### Data shown
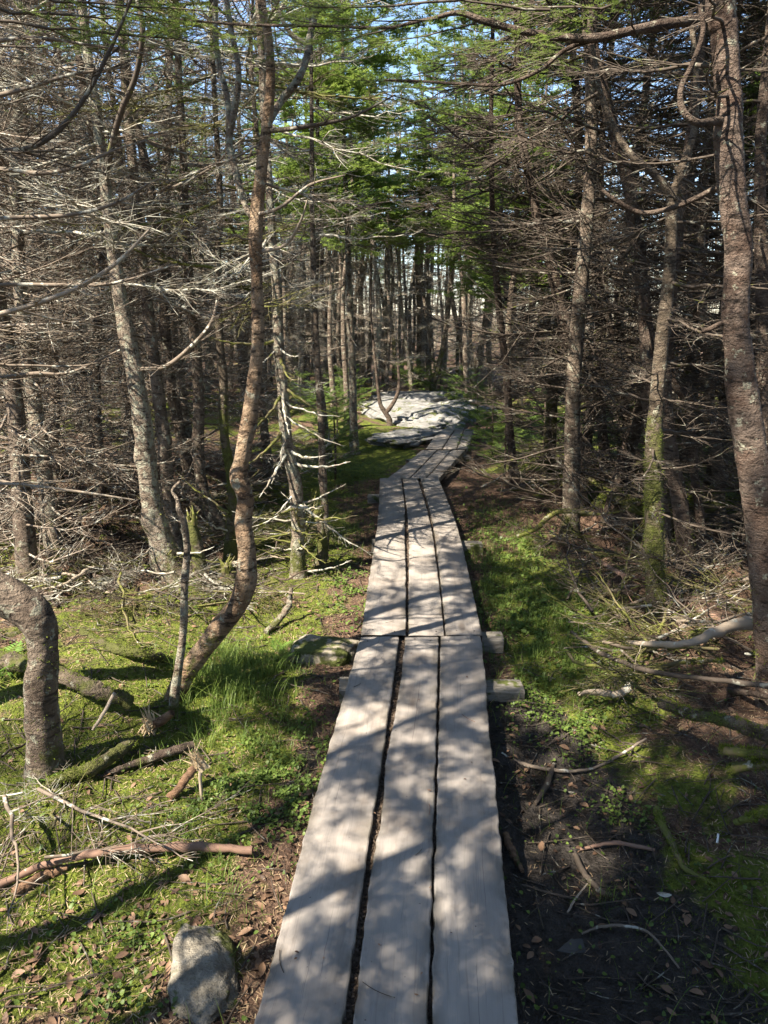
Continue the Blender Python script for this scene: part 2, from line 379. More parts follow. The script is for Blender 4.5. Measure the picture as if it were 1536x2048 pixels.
# ------------------------------------------------------------------ boardwalk: sections > planks > nails
TH = 0.055
def resample(st, n):
    A = np.array([[list(p) for p in s] for s in st])              # (S,6,3)
    return spline(A.reshape(len(A), -1), n).reshape(-1, 6, 3)
def plank_mesh(Lp, Rp, seed, name, wav):
    Lp = np.array(Lp); Rp = np.array(Rp); n = len(Lp)
    t = np.linspace(0, 1, n)
    dirc = Rp - Lp; w = np.linalg.norm(dirc, axis=1, keepdims=True); dirc = dirc / w
    wl = np.array([noise.fractal(Vector((i * .31 + seed, seed * 2, 0)), 1, 2, 3) for i in range(n)])[:, None]
    wr = np.array([noise.fractal(Vector((i * .31 + seed, seed * 2, 9)), 1, 2, 3) for i in range(n)])[:, None]
    Lp = Lp + dirc * wl * wav; Rp = Rp + dirc * wr * wav
    zup = np.array([0, 0, 1.0]); bev = .004
    prof = [(0, -TH), (0, -bev), (bev, -.0008)] + [(k / 6, 0) for k in range(1, 6)] + [(-bev, -.0008), (-0.0, -bev), (-0.0, -TH)]
    rows = []; uvs = []; tin = []
    al = np.concatenate([[0], np.cumsum(np.linalg.norm(np.diff((Lp + Rp) / 2, axis=0), axis=1))])
    for j, (a, b) in enumerate(prof):
        if j <= 2: base = Lp + dirc * a; cu = np.full(n, a - abs(b) * (j < 2))
        elif j >= len(prof) - 3: base = Rp + dirc * a; cu = w[:, 0] + a + abs(b) * (j > len(prof) - 3)
        else: base = Lp + (Rp - Lp) * a; cu = w[:, 0] * a
        cup = 0.0012 * math.cos(seed * 3 + j) * (3 <= j <= 7)
        rows.append(base + zup * (b + cup)); uvs.append(np.stack([cu, al], 1)); tin.append(np.full(n, 1.0 if j in (0, 1, 9, 10) else (.55 if j in (2, 8) else (.22 if j == 7 else 0.0))))
    k = len(prof); V = np.stack(rows, 1).reshape(-1, 3); uv = np.stack(uvs, 1).reshape(-1, 2); tt = np.stack(tin, 1).reshape(-1)
    # ragged butt ends
    idx = np.arange(n * k).reshape(n, k)
    q = np.stack([idx[:-1, :-1], idx[:-1, 1:], idx[1:, 1:], idx[1:, :-1]], -1).reshape(-1, 4)
    q2 = np.stack([idx[:-1, -1], idx[:-1, 0], idx[1:, 0], idx[1:, -1]], -1)
    b = Buf(); b.add(V, np.concatenate([q, q2]), 0, tt)
    caps = []
    for row, fl in ((idx[0], False), (idx[-1], True)):
        for j in range(5):
            f = [row[j], row[j + 1], row[k - 2 - j], row[k - 1 - j]]
            if len(set(f)) == 4: caps.append(f if fl else f[::-1])
    Fa = np.array(caps); b.f.append(Fa); b.m.append(np.zeros(len(Fa), int))
    return b.mesh(name, M_PLANK, smooth=False, uv=uv)
def disc(r, h, k=8):
    P = np.array([[0, 0, 0], [0, 0, h * .7], [0, 0, h]]); v, q = tubes(P, [r, r, r * .6], k, (1, 0, 0), cap=True)
    return Buf().add(v, q)
NAIL = disc(.0042, .0016).mesh('nail', M_NAIL, smooth=False)
sec_lab = ['nearest three plank boardwalk section running under the viewer', 'second boardwalk section ending where the path bends right',
           'short skewed boardwalk section with a mossy side just after the bend', 'farthest boardwalk section touching the pale rock']
SECOBJ = []
for si, s in enumerate(SECW):
    zt = [0, -0.004, -0.012, -0.008][si]
    A = resample(s, [14, 18, 14, 12][si])
    sec = thing('boardwalk_section', (float(A[0, :, 0].mean()), float(A[0, :, 1].mean()), 0), sec_lab[si], 'boardwalk', 'boardwalk sections laid end to end')
    SECOBJ.append(sec); o = np.array(sec.location)
    for pi in range(3):
        L_, R_ = A[:, pi * 2].copy(), A[:, pi * 2 + 1].copy()
        L_ -= o; R_ -= o; L_[:, 2] += zt + (.0, -.002, .001)[pi]; R_[:, 2] += zt + (.0, -.002, .001)[pi]
        # end jitter
        for E, sg in ((0, 1), (-1, -1)):
            j = U(0.003, 0.012) * sg
            L_[E, 1] += j; R_[E, 1] += j
        pk = link('plank', plank_mesh(L_, R_, si * 7.3 + pi * 2.1, 'plank', (.005, .004, .002, .002)[si]), sec)
        n = len(L_)
        for e in ((2 if si else 8), n - 3):
            for f in (.25, .75):
                p = L_[e] * (1 - f) + R_[e] * f
                link('nail', NAIL, pk, (p[0] + U(-.01, .01), p[1] + U(-.03, .03), p[2] + .0002))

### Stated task
Your copy of the data should match it exactly, except that pictures are left out.

### Solution for this exercise
Continue the Blender Python script for this scene: part 2, from line 379. More parts follow. The script is for Blender 4.5. Measure the picture as if it were 1536x2048 pixels.
# ------------------------------------------------------------------ boardwalk: sections > planks > nails
TH = 0.055
def resample(st, n):
    A = np.array([[list(p) for p in s] for s in st])              # (S,6,3)
    return spline(A.reshape(len(A), -1), n).reshape(-1, 6, 3)
def plank_mesh(Lp, Rp, seed, name, wav):
    Lp = np.array(Lp); Rp = np.array(Rp); n = len(Lp)
    t = np.linspace(0, 1, n)
    dirc = Rp - Lp; w = np.linalg.norm(dirc, axis=1, keepdims=True); dirc = dirc / w
    wl = np.array([noise.fractal(Vector((i * .31 + seed, seed * 2, 0)), 1, 2, 3) for i in range(n)])[:, None]
    wr = np.array([noise.fractal(Vector((i * .31 + seed, seed * 2, 9)), 1, 2, 3) for i in range(n)])[:, None]
    Lp = Lp + dirc * wl * wav; Rp = Rp + dirc * wr * wav
    zup = np.array([0, 0, 1.0]); bev = .004
    prof = [(0, -TH), (0, -bev), (bev, -.0008)] + [(k / 6, 0) for k in range(1, 6)] + [(-bev, -.0008), (-0.0, -bev), (-0.0, -TH)]
    rows = []; uvs = []; tin = []
    al = np.concatenate([[0], np.cumsum(np.linalg.norm(np.diff((Lp + Rp) / 2, axis=0), axis=1))])
    for j, (a, b) in enumerate(prof):
        if j <= 2: base = Lp + dirc * a; cu = np.full(n, a - abs(b) * (j < 2))
        elif j >= len(prof) - 3: base = Rp + dirc * a; cu = w[:, 0] + a + abs(b) * (j > len(prof) - 3)
        else: base = Lp + (Rp - Lp) * a; cu = w[:, 0] * a
        cup = 0.0012 * math.cos(seed * 3 + j) * (3 <= j <= 7)
        rows.append(base + zup * (b + cup)); uvs.append(np.stack([cu, al], 1)); tin.append(np.full(n, 1.0 if j in (0, 1, 9, 10) else (.55 if j in (2, 8) else (.22 if j == 7 else 0.0))))
    k = len(prof); V = np.stack(rows, 1).reshape(-1, 3); uv = np.stack(uvs, 1).reshape(-1, 2); tt = np.stack(tin, 1).reshape(-1)
    # ragged butt ends
    idx = np.arange(n * k).reshape(n, k)
    q = np.stack([idx[:-1, :-1], idx[:-1, 1:], idx[1:, 1:], idx[1:, :-1]], -1).reshape(-1, 4)
    q2 = np.stack([idx[:-1, -1], idx[:-1, 0], idx[1:, 0], idx[1:, -1]], -1)
    b = Buf(); b.add(V, np.concatenate([q, q2]), 0, tt)
    caps = []
    for row, fl in ((idx[0], False), (idx[-1], True)):
        for j in range(5):
            f = [row[j], row[j + 1], row[k - 2 - j], row[k - 1 - j]]
            if len(set(f)) == 4: caps.append(f if fl else f[::-1])
    Fa = np.array(caps); b.f.append(Fa); b.m.append(np.zeros(len(Fa), int))
    return b.mesh(name, M_PLANK, smooth=False, uv=uv)
def disc(r, h, k=8):
    P = np.array([[0, 0, 0], [0, 0, h * .7], [0, 0, h]]); v, q = tubes(P, [r, r, r * .6], k, (1, 0, 0), cap=True)
    return Buf().add(v, q)
NAIL = disc(.0042, .0016).mesh('nail', M_NAIL, smooth=False)
sec_lab = ['nearest three plank boardwalk section running under the viewer', 'second boardwalk section ending where the path bends right',
           'short skewed boardwalk section with a mossy side just after the bend', 'farthest boardwalk section touching the pale rock']
SECOBJ = []
for si, s in enumerate(SECW):
    zt = [0, -0.004, -0.012, -0.008][si]
    A = resample(s, [14, 18, 14, 12][si])
    sec = thing('boardwalk_section', (float(A[0, :, 0].mean()), float(A[0, :, 1].mean()), 0), sec_lab[si], 'boardwalk', 'boardwalk sections laid end to end')
    SECOBJ.append(sec); o = np.array(sec.location)
    for pi in range(3):
        L_, R_ = A[:, pi * 2].copy(), A[:, pi * 2 + 1].copy()
        L_ -= o; R_ -= o; L_[:, 2] += zt + (.0, -.002, .001)[pi]; R_[:, 2] += zt + (.0, -.002, .001)[pi]
        # end jitter
        for E, sg in ((0, 1), (-1, -1)):
            j = U(0.003, 0.012) * sg
            L_[E, 1] += j; R_[E, 1] += j
        pk = link('plank', plank_mesh(L_, R_, si * 7.3 + pi * 2.1, 'plank', (.005, .004, .002, .002)[si]), sec)
        n = len(L_)
        for e in ((2 if si else 8), n - 3):
            for f in (.25, .75):
                p = L_[e] * (1 - f) + R_[e] * f
                link('nail', NAIL, pk, (p[0] + U(-.01, .01), p[1] + U(-.03, .03), p[2] + .0002))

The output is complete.